→ **Scripts that build scenes**:

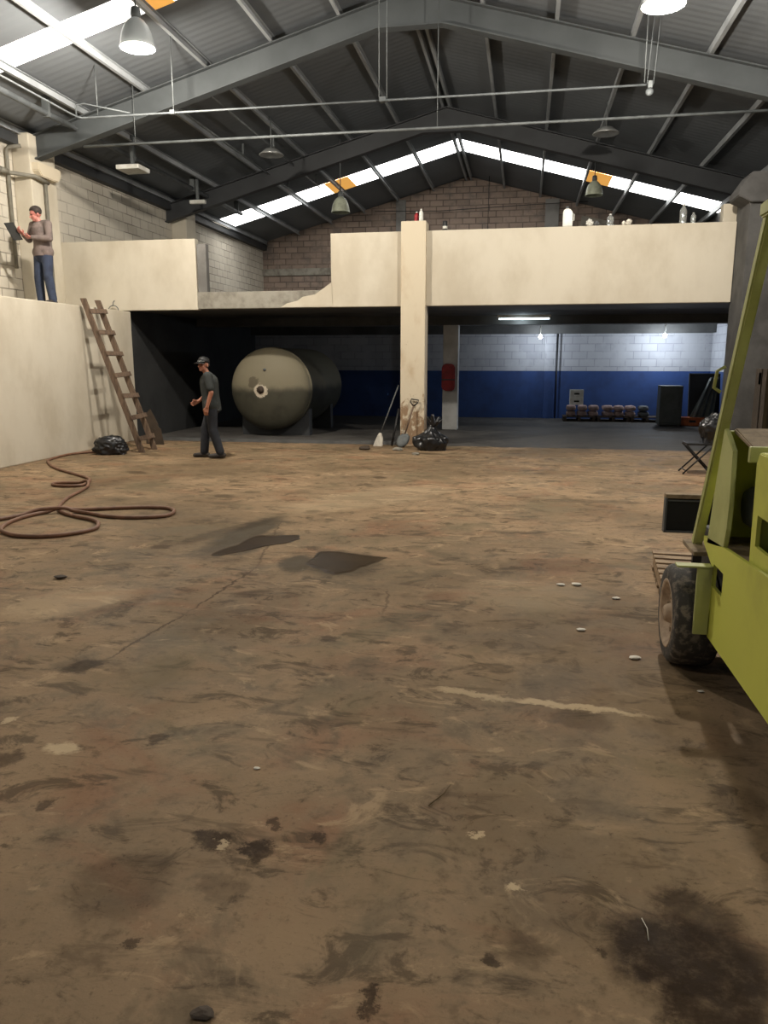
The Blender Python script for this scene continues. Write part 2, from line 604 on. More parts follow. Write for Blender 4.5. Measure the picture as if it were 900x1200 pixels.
    dark = [(715, 1125, 910, 1125, 0.21, 1.0), (780, 1185, 910, 1200, 0.2, 0.95), (760, 1075, 870, 1080, 0.14, 0.8),
            (228, 980, 272, 985, 0.06, 0.85), (286, 1000, 318, 990, 0.05, 0.95), (302, 1010, 296, 985, 0.04, 0.9), (358, 978, 380, 990, 0.03, 0.8),
            (312, 965, 326, 967, 0.03, 0.75), (45, 945, 68, 940, 0.04, 0.7), (0, 900, 12, 880, 0.08, 0.7), (172, 870, 202, 862, 0.05, 0.7),
            (566, 1128, 584, 1122, 0.04, 0.8), (420, 1172, 445, 1172, 0.035, 0.85), (700, 1113, 712, 1113, 0.03, 0.75), (150, 1108, 166, 1102, 0.03, 0.7),
            (75, 785, 122, 776, 0.09, 0.75), (375, 746, 396, 750, 0.06, 0.6), (235, 1040, 298, 1035, 0.08, 0.35), (90, 1080, 190, 1000, 0.16, 0.4),
            (250, 640, 262, 662, 0.25, 0.3), (270, 700, 320, 692, 0.1, 0.5), (278, 672, 302, 674, 0.05, 0.6), (262, 717, 312, 716, 0.06, 0.5), (330, 700, 354, 697, 0.06, 0.5),
            (200, 750, 350, 690, 0.3, 0.25), (600, 585, 780, 590, 0.12, 0.35), (380, 585, 520, 580, 0.15, 0.35), (440, 600, 520, 598, 0.06, 0.4), (40, 590, 150, 560, 0.2, 0.25), (560, 660, 720, 665, 0.2, 0.3), (770, 756, 800, 758, 0.12, 0.55),
            (170, 700, 110, 720, 0.1, 0.35), (640, 835, 720, 850, 0.1, 0.45), (760, 870, 880, 860, 0.25, 0.3), (830, 930, 900, 950, 0.12, 0.4),
            (200, 640, 330, 605, 0.12, 0.45), (150, 552, 172, 556, 0.12, 0.6), (250, 580, 275, 583, 0.1, 0.5), (480, 530, 525, 533, 0.15, 0.5)]
    damp = [(325, 660, 372, 660, 0.30, 0.95), (350, 662, 450, 660, 0.42, 0.8), (246, 646, 328, 605, 0.2, 0.95), (280, 650, 330, 622, 0.12, 0.7), (60, 780, 125, 776, 0.1, 0.5)]
    c = mixc(nt, mask(damp, 0.2), c, lin(76, 70, 58))
    wear = ramp(nt, noise_n(nt, v, 14, 8, 0.75).outputs[0], 0.3, 0.55, 0.7, 1.0)
    c = mixc(nt, math_n(nt, 'MULTIPLY', mask(dark, 0.24), wear), c, lin(46, 35, 23))
    crack = [(120, 775, 220, 718, 0.012, 0.8), (220, 718, 300, 665, 0.012, 0.8), (300, 665, 330, 610, 0.012, 0.6), (450, 720, 455, 690, 0.012, 0.5), (530, 812, 640, 828, 0.015, 0.6), (500, 945, 528, 920, 0.006, 0.5)]
    c = mixc(nt, mask(crack, 0.14), c, lin(70, 58, 44))
    pale = [(500, 806, 600, 820, 0.035, 0.6), (590, 818, 760, 838, 0.04, 0.7), (50, 876, 98, 878, 0.05, 0.8), (0, 845, 18, 843, 0.03, 0.7), (545, 975, 562, 973, 0.02, 0.8), (598, 1040, 618, 1044, 0.02, 0.8), (255, 985, 264, 992, 0.015, 0.7),
            (0, 720, 160, 690, 0.3, 0.3), (540, 690, 700, 700, 0.4, 0.2), (330, 600, 520, 570, 0.5, 0.25)]
    c = mixc(nt, mask(pale, 0.22), c, lin(196, 180, 150))
    c = mixc(nt, 1.0, c, (1.06, 0.985, 0.92, 1), 'MULTIPLY')
    # bare grey slab beyond the mezzanine line
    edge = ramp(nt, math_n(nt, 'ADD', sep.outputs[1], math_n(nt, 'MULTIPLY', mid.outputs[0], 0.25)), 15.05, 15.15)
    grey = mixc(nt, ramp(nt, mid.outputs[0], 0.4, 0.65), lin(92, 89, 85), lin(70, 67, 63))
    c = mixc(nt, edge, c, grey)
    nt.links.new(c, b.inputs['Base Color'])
    rg = ramp(nt, mid.outputs[0], 0.35, 0.65, 0.78, 0.6)
    nt.links.new(rg, b.inputs['Roughness'])
    b.inputs['Specular IOR Level'].default_value = 0.1
    h = math_n(nt, 'ADD', fine.outputs[0], math_n(nt, 'MULTIPLY', grit.outputs[0], 0.3))
    bump_to(nt, b, h, 0.35, 0.012)
    return mt


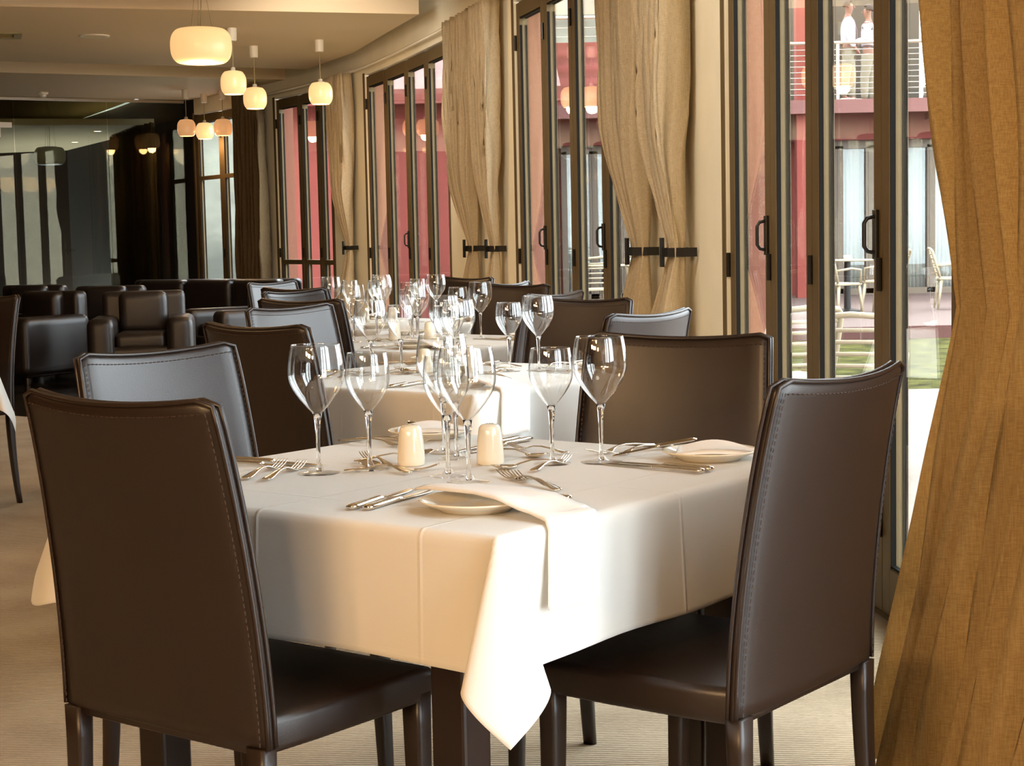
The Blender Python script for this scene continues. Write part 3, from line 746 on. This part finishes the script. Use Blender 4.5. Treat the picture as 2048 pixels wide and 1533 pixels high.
def make_spoon(L=.185):
    m = MB(); k = L / .185
    m.loft(ell_loft([(0, .002, .001, .005, 0), (.002, .0075, .0014, .005, 0), (.012, .0098, .0016, .0055, 0), (.03, .0082, .0016, .007, 0), (.06, .0046, .0016, .0105, 0), (.09, .0032, .0016, .012, 0), (.115, .003, .0016, .0085, 0), (.127, .004, .0014, .006, 0), (.131, .006, .0012, .0056, 0)]))
    rings_o, n = [], 16
    top, bot = [], []
    for i in range(13):
        q = i / 12; y = .126 + .059 * q; hw = .0195 * sin(pi * (q * .94 + .03)) ** .62
        lip = .0065 + .006 * q ** 2; dep = .0062 * sin(pi * (.1 + .85 * q)) 
        top.append([Vector((hw * (-1 + 2 * j / 10), y, lip - dep * (1 - (-1 + 2 * j / 10) ** 2))) for j in range(11)])
    v = [p for r in top for p in r]; nn = len(v); v += [p - Vector((0, 0, .0012)) for p in v]; f = []
    for i in range(12):
        for j in range(10): q = i * 11 + j; f += [(q, q + 1, q + 12, q + 11), (q + nn, q + nn + 11, q + nn + 12, q + nn + 1)]
    bd = [j for j in range(11)] + [i * 11 + 10 for i in range(1, 13)] + [12 * 11 + j for j in range(9, -1, -1)] + [i * 11 for i in range(11, 0, -1)]
    for a, b in zip(bd, bd[1:] + bd[:1]): f.append((a, a + nn, b + nn, b))
    m.add(v, f); v = [Vector((p.x * k, p.y * k, p.z * k)) for p in m.v]
    return tag(mesh('dessert_spoon', (v, m.f), M['steel'], None, True), 'spoon', 'spoon')
def make_knife(L=.235, name='table_knife'):
    t = thing(name, 'knife', 'knife'); k = L / .235
    def sc(rows): return [(y * k, a * k, b * k, z, x) for y, a, b, z, x in rows]
    mesh('knife_handle', MB().loft(ell_loft(sc([(0, .003, .002, .006, 0), (.002, .0085, .0042, .006, 0), (.012, .0098, .0048, .006, 0), (.03, .009, .0045, .006, 0), (.07, .0072, .0042, .006, 0), (.098, .0064, .0042, .006, 0), (.108, .0078, .004, .0055, 0), (.112, .0062, .003, .005, 0)]), 12)).vf(), M['steel'], t, True)
    mesh('blade', MB().loft(ell_loft(sc([(.108, .0052, .0016, .0045, 0), (.118, .0086, .0012, .004, .0015), (.15, .0098, .001, .0035, .0012), (.19, .0100, .0009, .003, .001), (.215, .0086, .0008, .0028, -.0002), (.229, .005, .0006, .0026, -.0028), (.235, .001, .0004, .0026, -.006)]), 8)).vf(), M['steel'], t, True)
    return t
FORK, SPOON, KNIFE, DFORK, BKNIFE = make_fork(), make_spoon(), make_knife(), make_fork(.18), make_knife(.205, 'butter_knife')
def make_shaker(n, name, cat):
    t = thing(name, 'shaker', cat)
    mesh('shaker_body', MB().lathe([(0, 0), (.024, 0), (.0265, .003), (.0268, .012), (.025, .045), (.0225, .066), (.0205, .073), (.016, .0775), (.008, .0792), (0, .0797)], 36).vf(), M['china'], t, True)
    h = MB()
    for k in range(n): a = 2 * pi * k / n; h.cyl((.006 * cos(a), .006 * sin(a), .0785), .0011, .0012, 8)
    mesh('shaker_holes', h.vf(), M['hole'], t)
    return t
SALT, PEP = make_shaker(3, 'salt_shaker', 'salt shaker'), make_shaker(6, 'pepper_shaker', 'pepper shaker')
def make_plate(r=.094):
    o = mesh('side_plate', MB().lathe([(0, .0035), (r * .52, .0035), (r * .56, .0), (r * .62, .0), (r * .66, .004), (r * .8, .009), (r * .97, .0165), (r, .0185), (r * .985, .0200), (r * .95, .0188), (r * .72, .0112), (r * .62, .0082), (r * .5, .0075), (0, .0075)], 56).vf(), M['china'], None, True)
    return tag(o, 'plate', 'plate')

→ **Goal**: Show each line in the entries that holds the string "ramp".

→ **Completed exercise**:
    wear = ramp(nt, noise_n(nt, v, 14, 8, 0.75).outputs[0], 0.3, 0.55, 0.7, 1.0)
    edge = ramp(nt, math_n(nt, 'ADD', sep.outputs[1], math_n(nt, 'MULTIPLY', mid.outputs[0], 0.25)), 15.05, 15.15)
    grey = mixc(nt, ramp(nt, mid.outputs[0], 0.4, 0.65), lin(92, 89, 85), lin(70, 67, 63))
    rg = ramp(nt, mid.outputs[0], 0.35, 0.65, 0.78, 0.6)